** Begin **
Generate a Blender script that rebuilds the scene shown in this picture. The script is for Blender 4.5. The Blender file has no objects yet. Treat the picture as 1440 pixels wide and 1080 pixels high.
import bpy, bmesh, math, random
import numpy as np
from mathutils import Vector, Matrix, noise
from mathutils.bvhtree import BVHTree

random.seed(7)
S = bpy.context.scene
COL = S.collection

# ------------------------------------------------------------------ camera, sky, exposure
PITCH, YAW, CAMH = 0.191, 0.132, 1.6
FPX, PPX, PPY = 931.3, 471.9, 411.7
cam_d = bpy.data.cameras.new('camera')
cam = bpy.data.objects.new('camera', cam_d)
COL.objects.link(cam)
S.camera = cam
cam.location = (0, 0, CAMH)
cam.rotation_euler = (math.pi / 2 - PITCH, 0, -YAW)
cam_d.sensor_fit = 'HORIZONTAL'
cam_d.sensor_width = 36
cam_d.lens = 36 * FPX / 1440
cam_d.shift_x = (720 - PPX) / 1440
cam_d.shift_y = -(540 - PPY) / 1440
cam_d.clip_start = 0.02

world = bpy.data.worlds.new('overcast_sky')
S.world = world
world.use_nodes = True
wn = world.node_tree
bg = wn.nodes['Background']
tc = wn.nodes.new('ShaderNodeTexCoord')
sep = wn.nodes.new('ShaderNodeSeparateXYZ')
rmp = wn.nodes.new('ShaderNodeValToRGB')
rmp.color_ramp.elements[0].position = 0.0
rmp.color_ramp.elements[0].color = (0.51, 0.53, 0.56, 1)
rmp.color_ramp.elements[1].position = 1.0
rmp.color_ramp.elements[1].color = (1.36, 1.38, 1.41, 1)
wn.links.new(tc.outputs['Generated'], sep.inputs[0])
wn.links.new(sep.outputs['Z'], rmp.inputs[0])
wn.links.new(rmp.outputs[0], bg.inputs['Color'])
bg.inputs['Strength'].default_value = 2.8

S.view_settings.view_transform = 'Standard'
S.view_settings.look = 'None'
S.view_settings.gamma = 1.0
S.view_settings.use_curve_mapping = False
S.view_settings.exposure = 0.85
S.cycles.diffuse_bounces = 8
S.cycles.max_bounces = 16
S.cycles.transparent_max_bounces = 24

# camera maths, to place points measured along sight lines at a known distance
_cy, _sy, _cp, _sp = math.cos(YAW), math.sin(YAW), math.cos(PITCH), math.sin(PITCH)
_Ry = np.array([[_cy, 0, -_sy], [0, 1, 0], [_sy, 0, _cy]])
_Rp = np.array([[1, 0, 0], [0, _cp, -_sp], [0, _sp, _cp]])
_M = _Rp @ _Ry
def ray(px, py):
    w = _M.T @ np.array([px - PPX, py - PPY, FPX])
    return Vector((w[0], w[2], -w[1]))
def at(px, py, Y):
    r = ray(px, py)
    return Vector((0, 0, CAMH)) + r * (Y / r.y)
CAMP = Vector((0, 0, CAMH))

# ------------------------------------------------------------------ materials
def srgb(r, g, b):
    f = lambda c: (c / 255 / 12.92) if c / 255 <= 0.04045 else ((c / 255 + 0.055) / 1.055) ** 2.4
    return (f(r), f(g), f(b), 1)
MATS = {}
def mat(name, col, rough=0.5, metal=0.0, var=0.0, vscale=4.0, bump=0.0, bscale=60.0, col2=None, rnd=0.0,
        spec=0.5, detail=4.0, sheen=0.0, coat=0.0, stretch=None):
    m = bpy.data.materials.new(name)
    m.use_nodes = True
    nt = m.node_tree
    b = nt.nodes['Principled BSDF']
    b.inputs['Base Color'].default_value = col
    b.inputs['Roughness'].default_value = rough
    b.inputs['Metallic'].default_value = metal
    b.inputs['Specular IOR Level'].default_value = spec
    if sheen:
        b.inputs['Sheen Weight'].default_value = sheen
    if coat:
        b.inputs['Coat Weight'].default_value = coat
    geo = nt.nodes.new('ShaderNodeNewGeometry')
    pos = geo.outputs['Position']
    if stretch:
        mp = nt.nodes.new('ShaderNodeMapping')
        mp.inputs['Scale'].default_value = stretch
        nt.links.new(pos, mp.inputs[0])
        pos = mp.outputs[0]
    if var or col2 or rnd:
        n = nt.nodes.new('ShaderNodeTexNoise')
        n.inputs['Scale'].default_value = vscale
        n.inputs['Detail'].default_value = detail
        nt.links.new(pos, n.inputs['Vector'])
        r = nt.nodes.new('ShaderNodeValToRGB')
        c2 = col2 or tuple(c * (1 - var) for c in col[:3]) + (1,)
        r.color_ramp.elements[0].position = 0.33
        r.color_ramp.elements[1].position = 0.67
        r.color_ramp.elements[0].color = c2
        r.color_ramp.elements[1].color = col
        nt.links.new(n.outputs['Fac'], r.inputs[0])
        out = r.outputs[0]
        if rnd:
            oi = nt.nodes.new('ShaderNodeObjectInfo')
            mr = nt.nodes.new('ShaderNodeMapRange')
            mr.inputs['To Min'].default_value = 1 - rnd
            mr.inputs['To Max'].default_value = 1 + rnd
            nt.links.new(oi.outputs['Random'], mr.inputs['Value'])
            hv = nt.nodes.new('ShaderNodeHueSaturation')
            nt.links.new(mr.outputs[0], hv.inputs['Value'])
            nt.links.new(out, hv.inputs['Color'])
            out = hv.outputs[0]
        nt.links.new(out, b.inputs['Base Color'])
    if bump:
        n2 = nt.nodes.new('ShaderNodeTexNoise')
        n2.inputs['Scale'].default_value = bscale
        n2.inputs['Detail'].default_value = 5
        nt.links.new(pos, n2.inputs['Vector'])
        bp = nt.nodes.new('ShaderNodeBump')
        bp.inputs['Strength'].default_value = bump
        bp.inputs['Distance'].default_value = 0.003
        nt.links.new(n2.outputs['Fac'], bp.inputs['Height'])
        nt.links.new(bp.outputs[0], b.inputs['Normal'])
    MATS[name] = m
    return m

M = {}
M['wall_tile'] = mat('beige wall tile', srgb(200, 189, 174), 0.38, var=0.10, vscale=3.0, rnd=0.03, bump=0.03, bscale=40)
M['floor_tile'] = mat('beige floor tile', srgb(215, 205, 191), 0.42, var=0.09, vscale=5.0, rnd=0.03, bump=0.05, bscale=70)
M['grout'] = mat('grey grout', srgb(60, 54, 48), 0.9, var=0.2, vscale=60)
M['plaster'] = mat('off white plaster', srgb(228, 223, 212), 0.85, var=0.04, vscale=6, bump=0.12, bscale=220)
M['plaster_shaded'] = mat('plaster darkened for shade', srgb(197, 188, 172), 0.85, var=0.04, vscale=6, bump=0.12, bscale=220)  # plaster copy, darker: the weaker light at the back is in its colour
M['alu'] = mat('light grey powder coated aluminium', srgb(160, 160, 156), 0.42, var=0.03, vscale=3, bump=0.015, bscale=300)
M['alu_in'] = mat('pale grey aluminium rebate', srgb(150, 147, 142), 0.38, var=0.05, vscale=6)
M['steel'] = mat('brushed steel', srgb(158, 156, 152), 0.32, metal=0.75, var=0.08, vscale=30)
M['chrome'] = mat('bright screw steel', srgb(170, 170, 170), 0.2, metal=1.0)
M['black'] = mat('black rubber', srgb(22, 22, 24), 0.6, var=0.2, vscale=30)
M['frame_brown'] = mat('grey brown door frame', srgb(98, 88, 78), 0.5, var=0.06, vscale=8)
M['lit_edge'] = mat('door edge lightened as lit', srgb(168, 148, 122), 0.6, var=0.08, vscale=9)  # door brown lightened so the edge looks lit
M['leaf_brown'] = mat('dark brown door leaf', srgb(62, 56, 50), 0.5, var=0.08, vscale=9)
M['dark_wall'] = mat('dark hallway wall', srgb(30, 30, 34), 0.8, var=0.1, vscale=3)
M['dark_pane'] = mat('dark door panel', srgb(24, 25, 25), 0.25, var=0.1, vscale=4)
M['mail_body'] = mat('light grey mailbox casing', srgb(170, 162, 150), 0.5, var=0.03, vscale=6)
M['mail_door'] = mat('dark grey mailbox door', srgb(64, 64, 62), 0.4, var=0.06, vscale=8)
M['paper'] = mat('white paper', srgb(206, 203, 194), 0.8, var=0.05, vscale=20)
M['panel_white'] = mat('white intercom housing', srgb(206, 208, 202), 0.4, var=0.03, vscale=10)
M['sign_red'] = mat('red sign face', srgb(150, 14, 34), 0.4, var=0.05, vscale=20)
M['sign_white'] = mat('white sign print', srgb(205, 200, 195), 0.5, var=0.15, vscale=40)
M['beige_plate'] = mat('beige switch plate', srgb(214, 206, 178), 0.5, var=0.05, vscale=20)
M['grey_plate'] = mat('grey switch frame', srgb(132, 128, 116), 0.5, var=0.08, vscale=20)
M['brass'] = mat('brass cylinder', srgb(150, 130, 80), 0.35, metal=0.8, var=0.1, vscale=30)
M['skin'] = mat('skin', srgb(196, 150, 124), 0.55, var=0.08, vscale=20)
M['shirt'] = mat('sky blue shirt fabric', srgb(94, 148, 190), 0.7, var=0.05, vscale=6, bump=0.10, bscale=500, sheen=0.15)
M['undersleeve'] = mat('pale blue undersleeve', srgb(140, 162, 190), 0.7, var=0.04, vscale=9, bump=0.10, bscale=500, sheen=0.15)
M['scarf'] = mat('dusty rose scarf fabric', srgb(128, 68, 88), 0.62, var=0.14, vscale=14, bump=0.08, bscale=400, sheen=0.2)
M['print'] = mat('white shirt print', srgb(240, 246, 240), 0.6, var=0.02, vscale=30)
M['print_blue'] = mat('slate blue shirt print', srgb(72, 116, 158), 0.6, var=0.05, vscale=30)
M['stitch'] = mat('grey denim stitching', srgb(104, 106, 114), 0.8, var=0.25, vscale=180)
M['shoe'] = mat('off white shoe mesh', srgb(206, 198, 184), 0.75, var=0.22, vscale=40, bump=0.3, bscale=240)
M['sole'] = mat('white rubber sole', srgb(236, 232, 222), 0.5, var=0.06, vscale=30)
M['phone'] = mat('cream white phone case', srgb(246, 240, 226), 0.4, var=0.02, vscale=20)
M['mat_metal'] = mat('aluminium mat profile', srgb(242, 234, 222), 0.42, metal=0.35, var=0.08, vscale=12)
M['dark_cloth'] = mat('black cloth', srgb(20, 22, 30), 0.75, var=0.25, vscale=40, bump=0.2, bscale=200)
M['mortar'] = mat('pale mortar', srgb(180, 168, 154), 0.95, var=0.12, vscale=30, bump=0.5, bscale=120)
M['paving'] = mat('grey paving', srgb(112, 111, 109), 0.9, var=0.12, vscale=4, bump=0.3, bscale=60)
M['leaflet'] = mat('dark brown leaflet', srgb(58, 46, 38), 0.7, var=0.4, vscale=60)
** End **
-- Work to do --
Repeat exactly, please, each line from the beginning of the data through the line with "COL = S.collection" in it, and only those lines.

-- Full answer --
Generate a Blender script that rebuilds the scene shown in this picture. The script is for Blender 4.5. The Blender file has no objects yet. Treat the picture as 1440 pixels wide and 1080 pixels high.
import bpy, bmesh, math, random
import numpy as np
from mathutils import Vector, Matrix, noise
from mathutils.bvhtree import BVHTree

random.seed(7)
S = bpy.context.scene
COL = S.collection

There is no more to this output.